◆ Task details
The lines from the top of the material through the line with "from mathutils import Vector, Matrix, noise" are to be set down exactly. Leave the pictures out.

◆ Extracted data
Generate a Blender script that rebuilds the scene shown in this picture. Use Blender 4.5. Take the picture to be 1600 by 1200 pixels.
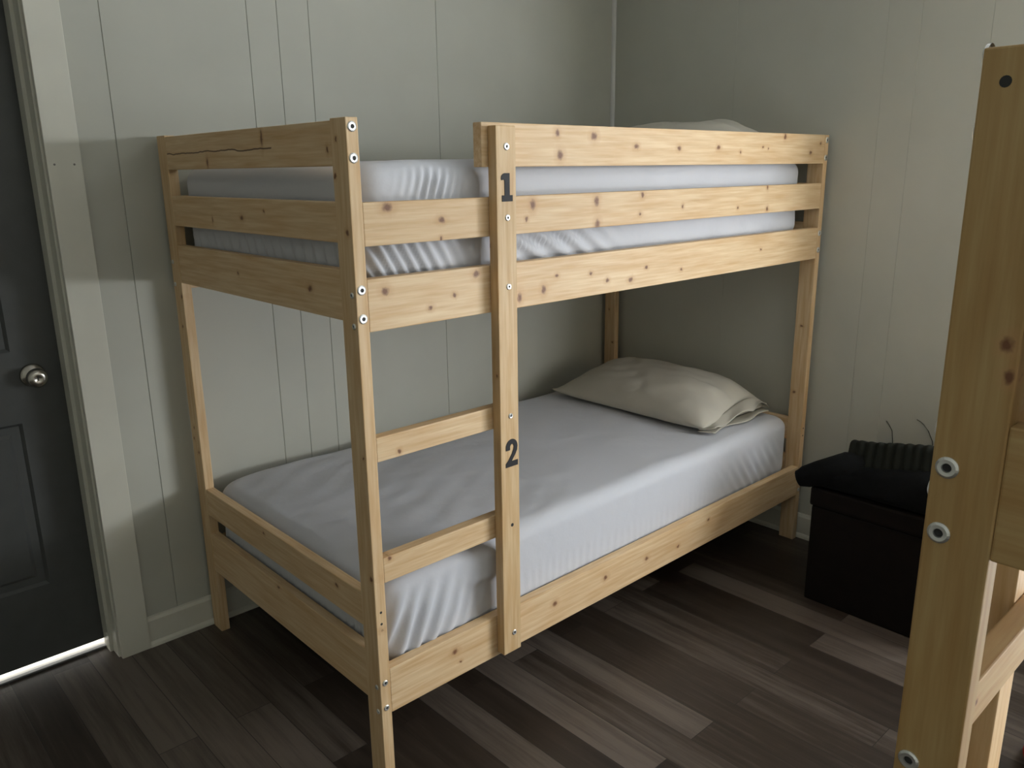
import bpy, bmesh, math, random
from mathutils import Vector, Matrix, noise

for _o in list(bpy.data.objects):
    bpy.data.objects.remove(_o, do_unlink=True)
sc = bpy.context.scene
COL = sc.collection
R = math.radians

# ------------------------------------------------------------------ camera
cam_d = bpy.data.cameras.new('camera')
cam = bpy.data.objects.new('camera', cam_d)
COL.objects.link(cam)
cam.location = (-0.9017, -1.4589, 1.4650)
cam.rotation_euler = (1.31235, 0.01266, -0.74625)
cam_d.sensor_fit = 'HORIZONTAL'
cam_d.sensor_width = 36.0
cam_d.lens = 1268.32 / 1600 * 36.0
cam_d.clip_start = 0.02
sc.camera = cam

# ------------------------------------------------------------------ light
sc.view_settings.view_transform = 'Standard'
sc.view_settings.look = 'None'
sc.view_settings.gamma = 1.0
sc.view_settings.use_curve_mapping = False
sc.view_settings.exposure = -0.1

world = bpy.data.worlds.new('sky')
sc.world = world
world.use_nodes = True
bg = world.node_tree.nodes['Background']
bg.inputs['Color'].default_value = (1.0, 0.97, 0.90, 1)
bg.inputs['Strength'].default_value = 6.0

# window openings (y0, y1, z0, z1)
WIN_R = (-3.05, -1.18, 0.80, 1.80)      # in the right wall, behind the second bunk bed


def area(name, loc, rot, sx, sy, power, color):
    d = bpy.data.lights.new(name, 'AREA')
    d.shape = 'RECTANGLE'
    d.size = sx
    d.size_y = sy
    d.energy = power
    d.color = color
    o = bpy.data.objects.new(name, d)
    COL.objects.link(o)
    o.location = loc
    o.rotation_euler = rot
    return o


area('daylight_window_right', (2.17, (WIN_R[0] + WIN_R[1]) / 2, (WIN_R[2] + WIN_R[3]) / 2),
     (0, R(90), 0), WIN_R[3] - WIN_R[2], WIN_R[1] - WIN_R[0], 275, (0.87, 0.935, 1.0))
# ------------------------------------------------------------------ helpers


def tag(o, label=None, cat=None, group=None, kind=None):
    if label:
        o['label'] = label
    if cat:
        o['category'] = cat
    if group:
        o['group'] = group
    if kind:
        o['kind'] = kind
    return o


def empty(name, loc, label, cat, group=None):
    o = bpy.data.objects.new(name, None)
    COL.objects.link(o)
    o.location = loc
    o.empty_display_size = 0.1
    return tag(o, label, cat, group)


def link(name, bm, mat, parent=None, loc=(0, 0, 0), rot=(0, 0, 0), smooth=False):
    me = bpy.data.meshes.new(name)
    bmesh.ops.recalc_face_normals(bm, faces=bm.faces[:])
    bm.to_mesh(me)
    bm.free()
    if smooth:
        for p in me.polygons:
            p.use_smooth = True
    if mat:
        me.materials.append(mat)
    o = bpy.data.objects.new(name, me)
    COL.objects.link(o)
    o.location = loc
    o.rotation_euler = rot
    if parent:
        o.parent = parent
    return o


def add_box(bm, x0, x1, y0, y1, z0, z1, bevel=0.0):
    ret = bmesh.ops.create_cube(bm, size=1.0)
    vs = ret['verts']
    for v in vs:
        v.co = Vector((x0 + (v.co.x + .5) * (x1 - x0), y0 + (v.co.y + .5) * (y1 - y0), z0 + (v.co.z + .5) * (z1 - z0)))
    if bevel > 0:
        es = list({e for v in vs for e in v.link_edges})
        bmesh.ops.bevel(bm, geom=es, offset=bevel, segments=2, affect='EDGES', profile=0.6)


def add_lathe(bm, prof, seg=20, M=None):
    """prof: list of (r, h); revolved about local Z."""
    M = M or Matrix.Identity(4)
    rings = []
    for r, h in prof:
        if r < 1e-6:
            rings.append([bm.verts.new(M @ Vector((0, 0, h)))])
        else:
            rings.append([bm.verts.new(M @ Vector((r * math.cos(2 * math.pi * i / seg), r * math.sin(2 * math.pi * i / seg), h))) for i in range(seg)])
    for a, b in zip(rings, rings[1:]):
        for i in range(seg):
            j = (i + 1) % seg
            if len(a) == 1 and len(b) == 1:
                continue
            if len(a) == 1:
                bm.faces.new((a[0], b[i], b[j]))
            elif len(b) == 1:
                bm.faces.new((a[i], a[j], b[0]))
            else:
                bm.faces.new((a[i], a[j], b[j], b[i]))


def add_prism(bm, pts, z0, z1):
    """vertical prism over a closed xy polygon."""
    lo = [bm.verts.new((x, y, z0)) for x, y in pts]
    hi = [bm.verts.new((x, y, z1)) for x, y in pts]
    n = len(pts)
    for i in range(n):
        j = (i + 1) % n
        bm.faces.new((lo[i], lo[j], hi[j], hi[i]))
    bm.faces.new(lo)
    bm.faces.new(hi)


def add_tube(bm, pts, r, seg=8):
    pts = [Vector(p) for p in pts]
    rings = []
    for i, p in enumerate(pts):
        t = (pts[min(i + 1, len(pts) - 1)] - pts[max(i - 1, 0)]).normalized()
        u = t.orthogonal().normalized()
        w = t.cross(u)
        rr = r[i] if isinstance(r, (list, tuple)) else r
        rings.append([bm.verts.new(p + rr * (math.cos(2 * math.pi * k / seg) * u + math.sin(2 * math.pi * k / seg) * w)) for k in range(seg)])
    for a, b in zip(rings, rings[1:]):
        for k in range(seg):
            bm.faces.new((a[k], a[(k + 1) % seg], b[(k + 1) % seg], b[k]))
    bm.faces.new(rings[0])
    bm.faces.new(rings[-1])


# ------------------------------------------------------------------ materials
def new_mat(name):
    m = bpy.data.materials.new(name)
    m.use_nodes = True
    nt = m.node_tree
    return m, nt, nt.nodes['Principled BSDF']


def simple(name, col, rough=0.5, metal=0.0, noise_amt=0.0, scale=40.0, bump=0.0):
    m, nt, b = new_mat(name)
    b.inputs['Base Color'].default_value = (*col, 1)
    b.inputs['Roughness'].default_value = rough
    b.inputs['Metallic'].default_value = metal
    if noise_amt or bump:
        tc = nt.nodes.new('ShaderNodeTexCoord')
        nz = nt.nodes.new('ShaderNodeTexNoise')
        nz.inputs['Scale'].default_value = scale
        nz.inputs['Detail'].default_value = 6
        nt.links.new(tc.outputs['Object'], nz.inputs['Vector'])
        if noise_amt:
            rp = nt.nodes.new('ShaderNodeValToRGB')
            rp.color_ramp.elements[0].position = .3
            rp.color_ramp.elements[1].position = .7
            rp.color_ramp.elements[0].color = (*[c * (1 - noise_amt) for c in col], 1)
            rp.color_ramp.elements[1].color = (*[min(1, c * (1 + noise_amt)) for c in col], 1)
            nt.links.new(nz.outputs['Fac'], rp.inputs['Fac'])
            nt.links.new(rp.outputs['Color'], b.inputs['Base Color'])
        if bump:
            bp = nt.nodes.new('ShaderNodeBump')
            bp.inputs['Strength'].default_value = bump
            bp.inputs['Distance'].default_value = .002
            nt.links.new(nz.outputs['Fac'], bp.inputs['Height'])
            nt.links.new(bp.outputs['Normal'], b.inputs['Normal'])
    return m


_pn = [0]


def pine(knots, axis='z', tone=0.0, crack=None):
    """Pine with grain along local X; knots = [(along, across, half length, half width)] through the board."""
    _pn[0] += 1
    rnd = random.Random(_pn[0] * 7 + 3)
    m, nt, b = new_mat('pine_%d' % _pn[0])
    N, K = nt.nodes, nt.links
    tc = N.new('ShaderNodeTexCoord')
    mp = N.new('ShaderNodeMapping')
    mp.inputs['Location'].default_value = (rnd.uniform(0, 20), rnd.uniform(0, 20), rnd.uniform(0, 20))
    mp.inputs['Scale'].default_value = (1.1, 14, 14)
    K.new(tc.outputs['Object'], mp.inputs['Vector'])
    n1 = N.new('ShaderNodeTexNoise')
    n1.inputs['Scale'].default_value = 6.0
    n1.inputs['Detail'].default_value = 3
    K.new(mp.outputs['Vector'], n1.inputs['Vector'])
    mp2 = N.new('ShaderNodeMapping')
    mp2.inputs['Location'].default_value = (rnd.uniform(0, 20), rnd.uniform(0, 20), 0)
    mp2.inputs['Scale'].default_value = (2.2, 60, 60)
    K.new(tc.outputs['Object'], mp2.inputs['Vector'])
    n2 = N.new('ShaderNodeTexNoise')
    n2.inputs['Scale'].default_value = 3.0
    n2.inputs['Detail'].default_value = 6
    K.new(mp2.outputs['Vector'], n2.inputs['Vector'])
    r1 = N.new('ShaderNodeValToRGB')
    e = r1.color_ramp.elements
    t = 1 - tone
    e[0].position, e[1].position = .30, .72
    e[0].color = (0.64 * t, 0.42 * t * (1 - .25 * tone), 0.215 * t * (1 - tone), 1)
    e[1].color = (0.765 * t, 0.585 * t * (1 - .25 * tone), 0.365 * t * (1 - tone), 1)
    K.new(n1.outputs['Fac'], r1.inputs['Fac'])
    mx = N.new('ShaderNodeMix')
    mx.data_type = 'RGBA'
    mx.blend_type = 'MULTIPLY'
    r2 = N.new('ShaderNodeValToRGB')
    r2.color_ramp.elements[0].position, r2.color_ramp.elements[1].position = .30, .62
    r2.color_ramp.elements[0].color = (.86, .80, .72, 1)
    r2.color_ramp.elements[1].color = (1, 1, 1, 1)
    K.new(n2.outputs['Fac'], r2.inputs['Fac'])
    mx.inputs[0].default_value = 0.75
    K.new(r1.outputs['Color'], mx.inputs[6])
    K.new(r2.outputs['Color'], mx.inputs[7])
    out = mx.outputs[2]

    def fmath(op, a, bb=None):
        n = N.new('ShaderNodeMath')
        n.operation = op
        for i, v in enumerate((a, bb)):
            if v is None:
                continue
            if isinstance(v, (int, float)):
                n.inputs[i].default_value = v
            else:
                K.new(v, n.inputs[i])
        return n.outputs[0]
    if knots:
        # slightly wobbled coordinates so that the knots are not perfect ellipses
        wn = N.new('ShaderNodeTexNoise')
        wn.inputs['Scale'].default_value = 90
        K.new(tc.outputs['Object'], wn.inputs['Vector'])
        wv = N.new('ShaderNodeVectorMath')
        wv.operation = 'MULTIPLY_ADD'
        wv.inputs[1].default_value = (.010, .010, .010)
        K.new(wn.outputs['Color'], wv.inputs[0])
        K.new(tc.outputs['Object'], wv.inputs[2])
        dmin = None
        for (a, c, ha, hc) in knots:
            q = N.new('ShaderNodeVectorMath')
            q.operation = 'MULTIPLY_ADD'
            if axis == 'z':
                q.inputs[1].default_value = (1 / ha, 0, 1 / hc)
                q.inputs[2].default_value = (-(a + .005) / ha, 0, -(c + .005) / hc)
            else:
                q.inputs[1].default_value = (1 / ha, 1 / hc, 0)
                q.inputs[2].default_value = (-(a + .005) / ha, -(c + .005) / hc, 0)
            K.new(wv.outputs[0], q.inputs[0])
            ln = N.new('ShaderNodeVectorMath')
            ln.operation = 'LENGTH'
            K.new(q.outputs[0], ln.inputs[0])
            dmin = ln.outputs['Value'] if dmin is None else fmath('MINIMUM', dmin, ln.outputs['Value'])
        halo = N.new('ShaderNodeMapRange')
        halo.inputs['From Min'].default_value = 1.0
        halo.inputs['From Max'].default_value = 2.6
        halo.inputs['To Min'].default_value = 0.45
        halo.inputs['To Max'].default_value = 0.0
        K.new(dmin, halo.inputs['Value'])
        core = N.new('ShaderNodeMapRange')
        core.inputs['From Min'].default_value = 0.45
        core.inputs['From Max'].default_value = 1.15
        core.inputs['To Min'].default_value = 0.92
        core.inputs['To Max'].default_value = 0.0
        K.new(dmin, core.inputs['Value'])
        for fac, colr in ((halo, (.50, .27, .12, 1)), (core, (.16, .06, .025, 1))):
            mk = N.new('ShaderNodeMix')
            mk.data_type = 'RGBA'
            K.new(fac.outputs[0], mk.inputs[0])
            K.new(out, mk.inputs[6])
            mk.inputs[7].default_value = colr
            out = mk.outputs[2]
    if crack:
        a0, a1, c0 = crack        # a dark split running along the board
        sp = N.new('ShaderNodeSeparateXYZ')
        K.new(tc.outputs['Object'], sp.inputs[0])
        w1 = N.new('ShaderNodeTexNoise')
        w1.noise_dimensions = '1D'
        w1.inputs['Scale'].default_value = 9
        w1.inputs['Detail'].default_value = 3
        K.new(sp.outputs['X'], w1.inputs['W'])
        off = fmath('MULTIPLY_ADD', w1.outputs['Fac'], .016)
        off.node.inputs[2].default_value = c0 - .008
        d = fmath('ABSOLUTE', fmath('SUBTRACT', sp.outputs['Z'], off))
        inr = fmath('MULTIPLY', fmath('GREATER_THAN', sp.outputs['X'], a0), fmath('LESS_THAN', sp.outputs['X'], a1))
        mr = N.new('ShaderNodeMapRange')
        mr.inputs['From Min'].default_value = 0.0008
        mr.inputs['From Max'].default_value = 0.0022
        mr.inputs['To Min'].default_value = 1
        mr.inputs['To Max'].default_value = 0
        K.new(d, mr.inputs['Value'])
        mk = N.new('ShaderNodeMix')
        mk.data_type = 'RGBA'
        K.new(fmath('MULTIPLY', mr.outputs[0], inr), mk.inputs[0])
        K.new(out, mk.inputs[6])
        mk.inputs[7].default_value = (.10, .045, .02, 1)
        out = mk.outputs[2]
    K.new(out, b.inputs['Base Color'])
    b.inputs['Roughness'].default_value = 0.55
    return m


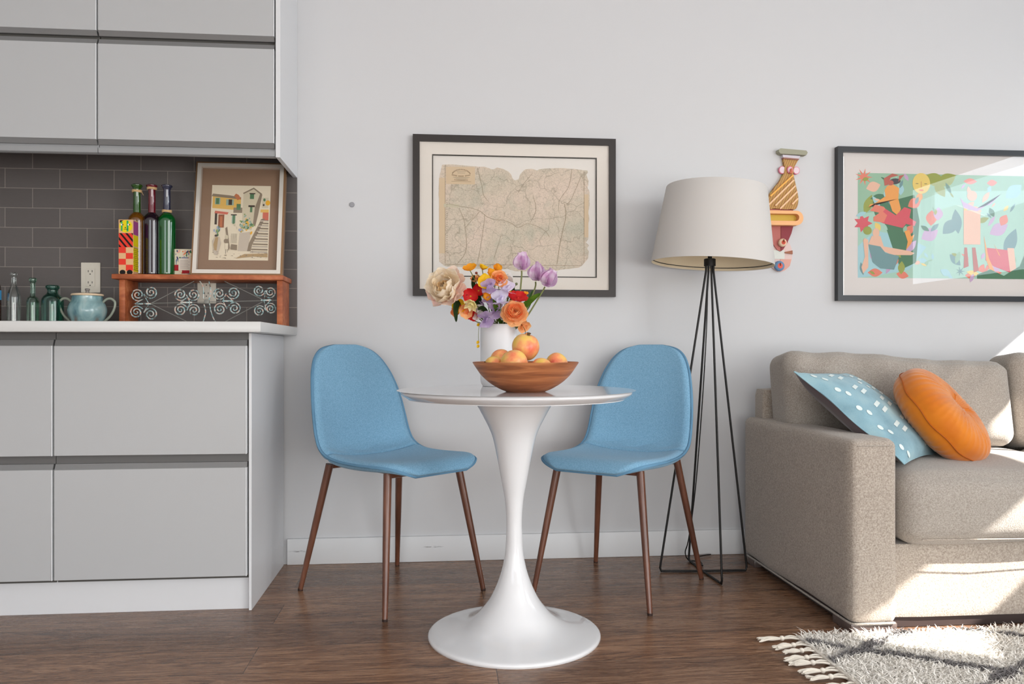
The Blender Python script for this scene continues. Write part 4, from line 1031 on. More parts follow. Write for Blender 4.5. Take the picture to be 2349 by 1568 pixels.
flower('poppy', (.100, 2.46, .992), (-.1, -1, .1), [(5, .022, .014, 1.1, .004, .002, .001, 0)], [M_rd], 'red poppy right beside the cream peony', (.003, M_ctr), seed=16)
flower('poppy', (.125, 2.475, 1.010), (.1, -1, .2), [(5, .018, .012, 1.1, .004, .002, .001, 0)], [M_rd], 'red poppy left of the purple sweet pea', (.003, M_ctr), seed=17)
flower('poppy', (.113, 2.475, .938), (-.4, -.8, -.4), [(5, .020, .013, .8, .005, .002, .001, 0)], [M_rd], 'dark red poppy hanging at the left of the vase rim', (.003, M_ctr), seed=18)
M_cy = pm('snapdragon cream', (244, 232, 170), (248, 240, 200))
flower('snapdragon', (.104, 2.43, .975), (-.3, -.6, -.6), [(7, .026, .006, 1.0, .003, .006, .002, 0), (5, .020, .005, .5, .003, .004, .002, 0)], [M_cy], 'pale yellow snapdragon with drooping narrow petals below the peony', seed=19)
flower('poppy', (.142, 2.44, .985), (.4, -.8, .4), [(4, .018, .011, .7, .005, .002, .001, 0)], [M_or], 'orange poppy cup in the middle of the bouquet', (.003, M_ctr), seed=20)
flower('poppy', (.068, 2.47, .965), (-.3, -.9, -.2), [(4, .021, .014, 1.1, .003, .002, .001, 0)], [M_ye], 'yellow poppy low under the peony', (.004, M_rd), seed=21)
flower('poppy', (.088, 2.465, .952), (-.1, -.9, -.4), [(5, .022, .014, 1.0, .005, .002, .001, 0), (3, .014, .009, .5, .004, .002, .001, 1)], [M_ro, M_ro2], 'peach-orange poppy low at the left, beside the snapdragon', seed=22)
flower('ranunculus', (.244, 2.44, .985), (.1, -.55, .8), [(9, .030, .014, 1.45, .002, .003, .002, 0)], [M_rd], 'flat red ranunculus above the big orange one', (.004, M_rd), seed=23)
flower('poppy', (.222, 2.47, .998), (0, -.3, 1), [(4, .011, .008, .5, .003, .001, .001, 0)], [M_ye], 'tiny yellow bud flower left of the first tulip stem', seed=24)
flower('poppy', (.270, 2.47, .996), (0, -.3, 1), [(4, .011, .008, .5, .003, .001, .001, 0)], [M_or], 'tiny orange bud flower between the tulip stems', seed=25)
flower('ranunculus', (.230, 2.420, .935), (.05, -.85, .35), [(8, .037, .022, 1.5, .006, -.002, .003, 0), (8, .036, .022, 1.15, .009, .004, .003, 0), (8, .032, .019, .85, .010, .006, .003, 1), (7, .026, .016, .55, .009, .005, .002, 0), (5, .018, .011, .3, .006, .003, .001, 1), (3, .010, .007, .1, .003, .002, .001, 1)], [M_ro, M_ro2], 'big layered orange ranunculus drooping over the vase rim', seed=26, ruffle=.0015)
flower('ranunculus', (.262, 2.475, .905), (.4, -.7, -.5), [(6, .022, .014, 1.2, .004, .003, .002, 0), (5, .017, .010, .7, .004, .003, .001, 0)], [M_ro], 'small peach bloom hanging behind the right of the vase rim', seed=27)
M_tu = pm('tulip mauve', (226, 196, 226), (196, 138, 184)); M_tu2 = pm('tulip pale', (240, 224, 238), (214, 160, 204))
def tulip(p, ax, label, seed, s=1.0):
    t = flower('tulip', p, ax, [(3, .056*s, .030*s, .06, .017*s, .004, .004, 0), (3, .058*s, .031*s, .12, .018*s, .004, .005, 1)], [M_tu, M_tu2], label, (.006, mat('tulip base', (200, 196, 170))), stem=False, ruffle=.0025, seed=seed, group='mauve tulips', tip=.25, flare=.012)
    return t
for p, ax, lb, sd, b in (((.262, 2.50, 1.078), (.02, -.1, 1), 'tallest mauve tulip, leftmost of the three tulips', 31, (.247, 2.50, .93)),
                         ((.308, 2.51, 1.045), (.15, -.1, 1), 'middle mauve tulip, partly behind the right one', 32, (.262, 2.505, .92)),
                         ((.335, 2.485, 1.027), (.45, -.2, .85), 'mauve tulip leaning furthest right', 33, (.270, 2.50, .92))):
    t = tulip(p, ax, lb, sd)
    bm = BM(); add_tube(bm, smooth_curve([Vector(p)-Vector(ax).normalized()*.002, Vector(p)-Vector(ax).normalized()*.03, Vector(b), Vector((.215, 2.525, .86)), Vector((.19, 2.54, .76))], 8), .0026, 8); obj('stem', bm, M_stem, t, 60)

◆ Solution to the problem
Generate a Blender script that rebuilds the scene shown in this picture. Use Blender 4.5. Take the picture to be 1600 by 1200 pixels.
import bpy, bmesh, math, random
from mathutils import Vector, Matrix, noise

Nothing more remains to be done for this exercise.